═════ The data ═════

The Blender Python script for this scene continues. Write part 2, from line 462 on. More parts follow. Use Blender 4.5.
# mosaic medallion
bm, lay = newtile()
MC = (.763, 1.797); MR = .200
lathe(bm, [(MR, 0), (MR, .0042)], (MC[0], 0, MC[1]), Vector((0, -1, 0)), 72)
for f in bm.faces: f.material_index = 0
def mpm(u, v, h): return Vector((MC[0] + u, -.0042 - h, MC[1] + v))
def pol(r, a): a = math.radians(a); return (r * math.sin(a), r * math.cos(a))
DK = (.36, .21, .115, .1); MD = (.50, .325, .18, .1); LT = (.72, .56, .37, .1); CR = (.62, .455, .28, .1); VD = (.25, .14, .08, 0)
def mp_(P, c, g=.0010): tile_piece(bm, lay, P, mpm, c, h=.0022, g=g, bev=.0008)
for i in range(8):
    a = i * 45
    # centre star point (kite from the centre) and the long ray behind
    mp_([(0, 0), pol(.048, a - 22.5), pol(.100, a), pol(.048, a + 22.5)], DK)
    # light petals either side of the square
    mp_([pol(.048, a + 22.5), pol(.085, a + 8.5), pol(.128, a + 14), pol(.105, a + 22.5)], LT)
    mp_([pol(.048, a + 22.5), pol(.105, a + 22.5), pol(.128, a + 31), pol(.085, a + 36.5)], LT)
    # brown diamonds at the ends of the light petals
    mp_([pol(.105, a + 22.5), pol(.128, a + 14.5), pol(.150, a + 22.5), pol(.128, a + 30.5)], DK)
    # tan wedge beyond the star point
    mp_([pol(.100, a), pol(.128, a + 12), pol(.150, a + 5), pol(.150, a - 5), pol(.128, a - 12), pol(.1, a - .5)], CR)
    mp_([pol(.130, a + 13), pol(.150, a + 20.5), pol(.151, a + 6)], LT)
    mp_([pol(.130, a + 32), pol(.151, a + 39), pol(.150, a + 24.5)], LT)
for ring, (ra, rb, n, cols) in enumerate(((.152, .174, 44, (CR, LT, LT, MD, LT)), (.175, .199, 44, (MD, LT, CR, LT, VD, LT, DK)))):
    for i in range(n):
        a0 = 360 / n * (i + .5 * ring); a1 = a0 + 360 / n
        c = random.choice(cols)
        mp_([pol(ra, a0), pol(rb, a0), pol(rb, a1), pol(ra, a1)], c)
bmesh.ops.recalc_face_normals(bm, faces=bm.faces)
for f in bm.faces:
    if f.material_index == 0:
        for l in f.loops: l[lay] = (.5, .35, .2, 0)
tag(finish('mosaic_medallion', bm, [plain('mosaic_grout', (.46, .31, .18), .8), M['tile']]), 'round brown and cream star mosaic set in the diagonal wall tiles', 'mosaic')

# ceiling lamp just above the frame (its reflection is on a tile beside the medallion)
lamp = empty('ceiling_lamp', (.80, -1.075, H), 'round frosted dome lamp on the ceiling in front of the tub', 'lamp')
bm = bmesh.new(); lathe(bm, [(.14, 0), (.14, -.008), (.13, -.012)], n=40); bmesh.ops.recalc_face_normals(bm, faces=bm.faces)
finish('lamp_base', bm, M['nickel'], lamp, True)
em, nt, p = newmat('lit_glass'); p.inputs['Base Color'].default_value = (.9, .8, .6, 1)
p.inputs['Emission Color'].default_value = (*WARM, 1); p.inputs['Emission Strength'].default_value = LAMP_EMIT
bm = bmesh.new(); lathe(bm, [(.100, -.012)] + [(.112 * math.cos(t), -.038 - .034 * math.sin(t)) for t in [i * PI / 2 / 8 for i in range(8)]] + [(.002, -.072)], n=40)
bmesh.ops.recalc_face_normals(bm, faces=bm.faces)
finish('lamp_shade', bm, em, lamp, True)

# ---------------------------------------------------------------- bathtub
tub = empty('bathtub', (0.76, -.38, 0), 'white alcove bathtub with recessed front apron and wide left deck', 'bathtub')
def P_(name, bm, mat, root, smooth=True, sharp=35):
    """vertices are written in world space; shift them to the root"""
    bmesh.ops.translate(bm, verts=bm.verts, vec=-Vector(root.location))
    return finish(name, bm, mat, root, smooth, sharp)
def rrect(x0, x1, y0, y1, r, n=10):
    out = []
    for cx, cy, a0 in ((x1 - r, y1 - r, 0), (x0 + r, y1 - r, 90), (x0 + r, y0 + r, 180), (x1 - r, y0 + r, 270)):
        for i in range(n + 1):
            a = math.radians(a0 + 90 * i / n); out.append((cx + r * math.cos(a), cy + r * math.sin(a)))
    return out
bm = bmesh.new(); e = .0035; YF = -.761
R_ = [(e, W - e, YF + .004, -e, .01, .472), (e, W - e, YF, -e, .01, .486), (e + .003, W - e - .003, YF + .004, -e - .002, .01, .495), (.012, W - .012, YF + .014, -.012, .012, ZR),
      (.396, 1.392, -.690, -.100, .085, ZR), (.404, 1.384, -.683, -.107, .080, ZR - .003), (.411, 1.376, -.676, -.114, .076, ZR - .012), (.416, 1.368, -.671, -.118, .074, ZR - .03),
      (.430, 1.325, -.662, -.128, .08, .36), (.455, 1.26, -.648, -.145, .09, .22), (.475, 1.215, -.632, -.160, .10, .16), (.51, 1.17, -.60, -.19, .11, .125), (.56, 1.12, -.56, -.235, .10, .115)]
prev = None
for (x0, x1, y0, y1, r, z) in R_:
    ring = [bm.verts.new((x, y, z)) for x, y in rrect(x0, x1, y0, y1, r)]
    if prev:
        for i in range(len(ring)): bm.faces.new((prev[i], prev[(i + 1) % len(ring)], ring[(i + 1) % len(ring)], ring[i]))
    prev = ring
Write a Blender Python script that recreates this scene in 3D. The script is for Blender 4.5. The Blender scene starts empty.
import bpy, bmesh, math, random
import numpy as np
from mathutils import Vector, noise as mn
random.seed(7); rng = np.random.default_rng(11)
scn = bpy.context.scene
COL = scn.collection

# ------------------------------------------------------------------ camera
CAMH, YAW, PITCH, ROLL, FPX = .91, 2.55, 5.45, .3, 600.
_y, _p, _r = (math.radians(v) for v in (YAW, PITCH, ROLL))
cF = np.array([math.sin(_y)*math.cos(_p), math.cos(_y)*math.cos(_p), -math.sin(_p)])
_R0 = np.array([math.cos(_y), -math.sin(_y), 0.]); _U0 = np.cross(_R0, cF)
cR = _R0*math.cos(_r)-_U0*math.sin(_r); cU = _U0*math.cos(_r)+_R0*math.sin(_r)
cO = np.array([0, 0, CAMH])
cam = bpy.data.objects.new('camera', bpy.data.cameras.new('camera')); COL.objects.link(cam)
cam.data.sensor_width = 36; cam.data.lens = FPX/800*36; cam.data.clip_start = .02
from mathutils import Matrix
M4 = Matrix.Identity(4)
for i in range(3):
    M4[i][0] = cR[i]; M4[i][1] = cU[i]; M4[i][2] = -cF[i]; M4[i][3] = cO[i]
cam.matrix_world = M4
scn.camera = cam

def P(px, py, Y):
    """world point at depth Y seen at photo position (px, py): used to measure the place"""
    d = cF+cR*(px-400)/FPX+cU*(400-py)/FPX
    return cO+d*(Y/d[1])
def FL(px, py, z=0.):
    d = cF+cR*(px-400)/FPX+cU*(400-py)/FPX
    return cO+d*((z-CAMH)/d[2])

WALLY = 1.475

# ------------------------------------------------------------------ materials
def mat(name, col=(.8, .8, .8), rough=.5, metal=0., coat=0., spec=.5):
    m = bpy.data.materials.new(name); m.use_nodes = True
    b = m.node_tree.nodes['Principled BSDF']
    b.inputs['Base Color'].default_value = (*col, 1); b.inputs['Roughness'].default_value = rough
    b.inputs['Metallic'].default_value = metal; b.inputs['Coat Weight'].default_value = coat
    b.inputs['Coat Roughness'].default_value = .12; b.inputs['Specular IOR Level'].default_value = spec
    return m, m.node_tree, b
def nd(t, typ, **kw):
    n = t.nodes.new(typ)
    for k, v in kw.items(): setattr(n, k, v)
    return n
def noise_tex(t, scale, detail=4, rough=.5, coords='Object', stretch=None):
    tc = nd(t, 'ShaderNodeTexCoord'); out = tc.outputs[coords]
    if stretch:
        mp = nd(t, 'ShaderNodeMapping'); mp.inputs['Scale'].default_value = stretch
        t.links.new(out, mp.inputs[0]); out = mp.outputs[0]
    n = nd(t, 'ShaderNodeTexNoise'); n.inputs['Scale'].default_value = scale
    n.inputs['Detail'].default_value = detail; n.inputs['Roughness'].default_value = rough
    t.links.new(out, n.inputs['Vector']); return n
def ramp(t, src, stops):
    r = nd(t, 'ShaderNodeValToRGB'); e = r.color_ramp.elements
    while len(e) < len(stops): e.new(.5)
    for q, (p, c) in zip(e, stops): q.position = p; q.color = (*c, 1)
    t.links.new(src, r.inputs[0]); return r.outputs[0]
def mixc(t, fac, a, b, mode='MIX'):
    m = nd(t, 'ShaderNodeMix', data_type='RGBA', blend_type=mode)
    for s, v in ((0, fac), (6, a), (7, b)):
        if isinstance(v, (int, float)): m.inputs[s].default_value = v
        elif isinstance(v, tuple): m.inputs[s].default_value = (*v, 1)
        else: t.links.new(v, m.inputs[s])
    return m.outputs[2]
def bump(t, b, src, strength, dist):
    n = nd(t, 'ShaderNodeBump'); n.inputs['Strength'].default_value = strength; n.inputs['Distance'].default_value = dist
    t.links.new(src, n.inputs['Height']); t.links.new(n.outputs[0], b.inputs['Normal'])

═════

Work instructions: Copy out precisely the lines that begin at the line containing "Write a Blender" and end at the line containing "WALLY = 1.475", including both; write nothing else.

Output of the task:
Write a Blender Python script that recreates this scene in 3D. The script is for Blender 4.5. The Blender scene starts empty.
import bpy, bmesh, math, random
import numpy as np
from mathutils import Vector, noise as mn
random.seed(7); rng = np.random.default_rng(11)
scn = bpy.context.scene
COL = scn.collection

# ------------------------------------------------------------------ camera
CAMH, YAW, PITCH, ROLL, FPX = .91, 2.55, 5.45, .3, 600.
_y, _p, _r = (math.radians(v) for v in (YAW, PITCH, ROLL))
cF = np.array([math.sin(_y)*math.cos(_p), math.cos(_y)*math.cos(_p), -math.sin(_p)])
_R0 = np.array([math.cos(_y), -math.sin(_y), 0.]); _U0 = np.cross(_R0, cF)
cR = _R0*math.cos(_r)-_U0*math.sin(_r); cU = _U0*math.cos(_r)+_R0*math.sin(_r)
cO = np.array([0, 0, CAMH])
cam = bpy.data.objects.new('camera', bpy.data.cameras.new('camera')); COL.objects.link(cam)
cam.data.sensor_width = 36; cam.data.lens = FPX/800*36; cam.data.clip_start = .02
from mathutils import Matrix
M4 = Matrix.Identity(4)
for i in range(3):
    M4[i][0] = cR[i]; M4[i][1] = cU[i]; M4[i][2] = -cF[i]; M4[i][3] = cO[i]
cam.matrix_world = M4
scn.camera = cam

def P(px, py, Y):
    """world point at depth Y seen at photo position (px, py): used to measure the place"""
    d = cF+cR*(px-400)/FPX+cU*(400-py)/FPX
    return cO+d*(Y/d[1])
def FL(px, py, z=0.):
    d = cF+cR*(px-400)/FPX+cU*(400-py)/FPX
    return cO+d*((z-CAMH)/d[2])

WALLY = 1.475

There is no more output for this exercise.